The draft legislation in its current form is clearly contrary to the recommendations of both the above European reports and should be abandoned.
Conclusion
As detailed in this response, the Children’s Law Centre is deeply concerned about the proposed introduction of the Draft Unauthorised Encampments (Northern Ireland) Order, particularly in relation to the likelihood of Traveller children suffering severe detriment as a direct result. We have detailed a number of international and domestic legislative provisions which we feel the fundamentally flawed legislation is clearly in breach of. We feel that to continue to progress with the draft legislation in its current format would be folly on behalf of the Department as it is certain that there will be a number of sound legal challenges, as is currently the case in the Republic of Ireland. The plight of Travellers, in particular Traveller children, is an area which the government very obviously needs to address based on the wealth of research detailing the inexcusable unequal enjoyment of rights and the devastating effect this is having on the health and well-being of Traveller children, who are ten times more likely to die in their infanthood as opposed to their settled counterparts.

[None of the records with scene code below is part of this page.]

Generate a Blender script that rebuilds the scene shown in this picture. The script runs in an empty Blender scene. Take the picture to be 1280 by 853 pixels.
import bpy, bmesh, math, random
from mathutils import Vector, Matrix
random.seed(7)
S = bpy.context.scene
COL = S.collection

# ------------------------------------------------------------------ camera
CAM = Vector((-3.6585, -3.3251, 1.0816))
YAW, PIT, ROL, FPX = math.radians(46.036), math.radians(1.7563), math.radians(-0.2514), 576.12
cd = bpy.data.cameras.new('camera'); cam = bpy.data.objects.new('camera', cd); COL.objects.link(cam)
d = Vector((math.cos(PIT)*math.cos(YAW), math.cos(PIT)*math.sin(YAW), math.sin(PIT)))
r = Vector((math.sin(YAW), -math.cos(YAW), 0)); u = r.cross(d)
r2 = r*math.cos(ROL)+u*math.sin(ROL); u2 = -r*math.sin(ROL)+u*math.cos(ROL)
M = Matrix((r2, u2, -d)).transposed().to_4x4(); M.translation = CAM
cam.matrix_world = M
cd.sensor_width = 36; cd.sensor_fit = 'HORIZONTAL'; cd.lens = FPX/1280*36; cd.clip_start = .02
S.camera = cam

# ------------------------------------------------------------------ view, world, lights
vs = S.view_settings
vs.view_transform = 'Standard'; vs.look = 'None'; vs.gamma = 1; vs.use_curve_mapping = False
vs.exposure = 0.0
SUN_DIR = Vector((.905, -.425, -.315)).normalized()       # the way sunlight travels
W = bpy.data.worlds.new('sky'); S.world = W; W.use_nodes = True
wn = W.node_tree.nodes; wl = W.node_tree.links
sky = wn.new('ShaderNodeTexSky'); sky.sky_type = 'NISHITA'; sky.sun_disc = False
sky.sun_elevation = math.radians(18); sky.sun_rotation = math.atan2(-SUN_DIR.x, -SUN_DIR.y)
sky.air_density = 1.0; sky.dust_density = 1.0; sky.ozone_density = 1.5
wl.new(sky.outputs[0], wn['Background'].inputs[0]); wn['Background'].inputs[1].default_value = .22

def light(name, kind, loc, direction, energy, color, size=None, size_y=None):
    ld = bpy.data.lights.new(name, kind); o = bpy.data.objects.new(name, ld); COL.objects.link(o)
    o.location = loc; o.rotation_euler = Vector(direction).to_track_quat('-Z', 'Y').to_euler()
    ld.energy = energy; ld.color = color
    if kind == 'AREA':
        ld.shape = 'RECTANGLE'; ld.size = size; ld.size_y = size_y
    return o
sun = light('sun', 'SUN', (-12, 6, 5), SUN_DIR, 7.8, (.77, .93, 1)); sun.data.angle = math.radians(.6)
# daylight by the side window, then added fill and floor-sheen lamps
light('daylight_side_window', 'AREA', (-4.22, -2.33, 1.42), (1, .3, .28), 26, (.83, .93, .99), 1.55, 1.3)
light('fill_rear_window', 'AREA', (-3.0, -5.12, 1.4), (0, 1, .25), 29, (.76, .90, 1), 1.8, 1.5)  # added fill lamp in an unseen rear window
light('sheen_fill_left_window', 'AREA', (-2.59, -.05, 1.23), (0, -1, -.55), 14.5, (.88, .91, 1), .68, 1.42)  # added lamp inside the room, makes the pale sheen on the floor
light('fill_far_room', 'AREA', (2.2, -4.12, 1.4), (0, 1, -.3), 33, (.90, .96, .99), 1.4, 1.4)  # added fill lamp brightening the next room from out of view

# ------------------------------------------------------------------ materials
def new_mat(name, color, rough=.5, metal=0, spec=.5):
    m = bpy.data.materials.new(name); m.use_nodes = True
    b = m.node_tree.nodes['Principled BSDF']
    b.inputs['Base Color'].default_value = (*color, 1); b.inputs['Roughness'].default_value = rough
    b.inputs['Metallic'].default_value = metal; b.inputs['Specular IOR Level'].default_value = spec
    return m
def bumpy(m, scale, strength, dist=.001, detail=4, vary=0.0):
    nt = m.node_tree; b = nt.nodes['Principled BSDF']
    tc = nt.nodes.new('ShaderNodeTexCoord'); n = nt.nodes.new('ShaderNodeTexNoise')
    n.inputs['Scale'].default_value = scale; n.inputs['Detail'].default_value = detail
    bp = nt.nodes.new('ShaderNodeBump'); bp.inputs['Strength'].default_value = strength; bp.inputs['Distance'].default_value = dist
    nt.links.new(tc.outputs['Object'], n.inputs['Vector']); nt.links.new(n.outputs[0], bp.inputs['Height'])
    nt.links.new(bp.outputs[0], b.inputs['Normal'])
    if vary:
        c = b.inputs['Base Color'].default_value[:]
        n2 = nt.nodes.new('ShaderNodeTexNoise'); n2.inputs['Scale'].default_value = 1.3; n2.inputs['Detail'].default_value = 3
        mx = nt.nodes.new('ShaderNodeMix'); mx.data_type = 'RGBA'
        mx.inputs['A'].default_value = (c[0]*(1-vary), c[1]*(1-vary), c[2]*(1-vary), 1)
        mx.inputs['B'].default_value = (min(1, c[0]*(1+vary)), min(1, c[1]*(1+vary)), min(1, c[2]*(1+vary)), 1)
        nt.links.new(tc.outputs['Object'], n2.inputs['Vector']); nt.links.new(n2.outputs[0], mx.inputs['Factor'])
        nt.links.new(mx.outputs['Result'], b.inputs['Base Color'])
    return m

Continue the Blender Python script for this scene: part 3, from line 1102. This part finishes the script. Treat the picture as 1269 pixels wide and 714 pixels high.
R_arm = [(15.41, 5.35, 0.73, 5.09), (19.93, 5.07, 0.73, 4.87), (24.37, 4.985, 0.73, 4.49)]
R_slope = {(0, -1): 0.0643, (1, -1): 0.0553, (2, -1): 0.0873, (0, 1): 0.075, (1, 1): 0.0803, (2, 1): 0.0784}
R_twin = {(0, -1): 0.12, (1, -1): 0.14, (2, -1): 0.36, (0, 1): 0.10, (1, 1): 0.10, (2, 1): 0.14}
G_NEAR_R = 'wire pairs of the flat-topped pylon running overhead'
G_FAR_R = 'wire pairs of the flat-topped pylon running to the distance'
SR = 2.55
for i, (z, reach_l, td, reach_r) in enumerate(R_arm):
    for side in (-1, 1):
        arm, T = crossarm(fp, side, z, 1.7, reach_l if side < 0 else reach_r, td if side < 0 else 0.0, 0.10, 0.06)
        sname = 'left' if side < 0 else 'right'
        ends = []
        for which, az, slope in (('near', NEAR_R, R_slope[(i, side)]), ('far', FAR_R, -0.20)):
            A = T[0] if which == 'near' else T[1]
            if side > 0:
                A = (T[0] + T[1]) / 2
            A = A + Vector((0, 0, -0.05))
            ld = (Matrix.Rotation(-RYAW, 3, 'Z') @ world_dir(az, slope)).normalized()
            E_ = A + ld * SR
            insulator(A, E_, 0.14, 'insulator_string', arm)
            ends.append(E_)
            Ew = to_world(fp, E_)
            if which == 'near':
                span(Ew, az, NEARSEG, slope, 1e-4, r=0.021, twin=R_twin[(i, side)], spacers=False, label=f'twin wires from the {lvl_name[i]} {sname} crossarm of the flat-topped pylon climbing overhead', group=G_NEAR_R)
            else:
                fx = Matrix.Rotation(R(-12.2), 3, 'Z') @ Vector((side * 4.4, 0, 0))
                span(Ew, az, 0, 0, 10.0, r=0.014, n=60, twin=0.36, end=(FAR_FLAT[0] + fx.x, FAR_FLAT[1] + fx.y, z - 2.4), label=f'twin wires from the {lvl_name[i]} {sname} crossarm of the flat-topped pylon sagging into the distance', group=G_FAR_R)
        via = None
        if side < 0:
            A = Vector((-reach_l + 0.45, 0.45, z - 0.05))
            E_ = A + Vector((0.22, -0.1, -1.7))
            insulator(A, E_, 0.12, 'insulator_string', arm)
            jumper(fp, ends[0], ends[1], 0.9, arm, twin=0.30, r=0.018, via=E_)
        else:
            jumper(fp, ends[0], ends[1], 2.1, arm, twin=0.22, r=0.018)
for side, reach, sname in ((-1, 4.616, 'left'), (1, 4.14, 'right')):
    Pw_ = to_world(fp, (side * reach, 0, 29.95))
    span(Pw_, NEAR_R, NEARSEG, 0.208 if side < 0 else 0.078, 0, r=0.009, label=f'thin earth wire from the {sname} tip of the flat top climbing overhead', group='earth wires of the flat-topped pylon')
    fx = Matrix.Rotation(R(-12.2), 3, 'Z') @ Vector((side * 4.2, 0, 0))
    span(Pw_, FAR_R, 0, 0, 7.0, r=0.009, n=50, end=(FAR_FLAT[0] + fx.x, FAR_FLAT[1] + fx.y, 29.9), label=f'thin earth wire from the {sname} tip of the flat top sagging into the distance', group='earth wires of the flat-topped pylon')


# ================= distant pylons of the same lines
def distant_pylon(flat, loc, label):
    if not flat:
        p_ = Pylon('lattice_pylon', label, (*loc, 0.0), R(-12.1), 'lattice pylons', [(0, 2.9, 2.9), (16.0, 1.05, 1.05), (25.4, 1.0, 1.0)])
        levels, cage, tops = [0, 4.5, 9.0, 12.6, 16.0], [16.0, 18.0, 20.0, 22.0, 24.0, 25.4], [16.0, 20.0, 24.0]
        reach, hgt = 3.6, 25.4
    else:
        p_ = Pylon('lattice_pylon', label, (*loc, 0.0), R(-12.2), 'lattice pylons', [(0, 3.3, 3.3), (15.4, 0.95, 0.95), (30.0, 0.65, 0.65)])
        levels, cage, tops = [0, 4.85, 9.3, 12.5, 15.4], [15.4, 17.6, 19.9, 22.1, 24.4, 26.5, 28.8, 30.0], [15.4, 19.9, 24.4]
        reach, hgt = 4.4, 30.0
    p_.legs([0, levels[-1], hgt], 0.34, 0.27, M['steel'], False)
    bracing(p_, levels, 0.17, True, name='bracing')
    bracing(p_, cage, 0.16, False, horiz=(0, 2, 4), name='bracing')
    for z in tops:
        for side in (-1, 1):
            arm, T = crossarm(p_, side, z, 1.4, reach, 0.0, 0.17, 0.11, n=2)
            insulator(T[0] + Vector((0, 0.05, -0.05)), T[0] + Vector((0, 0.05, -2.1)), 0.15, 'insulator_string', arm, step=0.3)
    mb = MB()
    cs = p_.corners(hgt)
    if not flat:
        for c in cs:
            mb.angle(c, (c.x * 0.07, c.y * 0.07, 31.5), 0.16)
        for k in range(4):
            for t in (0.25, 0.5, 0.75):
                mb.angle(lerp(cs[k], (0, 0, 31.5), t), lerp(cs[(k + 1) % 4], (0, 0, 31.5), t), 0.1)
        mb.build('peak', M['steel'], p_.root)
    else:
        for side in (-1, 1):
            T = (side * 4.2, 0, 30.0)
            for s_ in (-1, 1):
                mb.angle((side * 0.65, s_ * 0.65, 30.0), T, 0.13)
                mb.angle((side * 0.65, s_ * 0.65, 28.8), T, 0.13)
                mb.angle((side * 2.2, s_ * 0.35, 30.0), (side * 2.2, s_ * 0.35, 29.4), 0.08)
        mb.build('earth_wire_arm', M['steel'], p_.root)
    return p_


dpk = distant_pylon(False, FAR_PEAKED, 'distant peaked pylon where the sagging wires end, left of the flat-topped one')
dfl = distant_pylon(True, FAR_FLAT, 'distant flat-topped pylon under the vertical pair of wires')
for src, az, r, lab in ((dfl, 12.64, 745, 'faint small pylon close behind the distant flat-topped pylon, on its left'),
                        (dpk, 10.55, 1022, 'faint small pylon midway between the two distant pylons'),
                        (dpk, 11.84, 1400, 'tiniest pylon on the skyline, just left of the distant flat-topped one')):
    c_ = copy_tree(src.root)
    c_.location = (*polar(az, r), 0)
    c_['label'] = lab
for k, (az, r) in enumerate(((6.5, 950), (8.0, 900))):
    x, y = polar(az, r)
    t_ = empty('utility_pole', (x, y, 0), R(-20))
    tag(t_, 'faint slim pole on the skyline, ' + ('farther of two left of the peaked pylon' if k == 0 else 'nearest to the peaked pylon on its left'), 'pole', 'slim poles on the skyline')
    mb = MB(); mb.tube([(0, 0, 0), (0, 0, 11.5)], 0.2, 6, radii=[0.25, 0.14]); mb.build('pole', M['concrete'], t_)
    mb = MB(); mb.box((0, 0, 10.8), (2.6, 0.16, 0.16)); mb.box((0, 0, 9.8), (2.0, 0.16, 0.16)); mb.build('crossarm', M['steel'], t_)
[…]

The introduction of the proposed draft legislation and apparent lack of culturally appropriate accommodation will only exacerbate the problems suffered by Travellers, through the creation of insecure living conditions and the very real fear of the possibility of criminalisation.
It is because of these concerns and also due to the extremely doubtful legality of the draft legislation, as detailed in or response that we reiterate our view that the Department should abandon the proposed legislation.
The Children’s Law Centre wishes to see the issues outlined in our response addressed. We would be happy to meet with a representative from the Department to discuss anything raised in our response.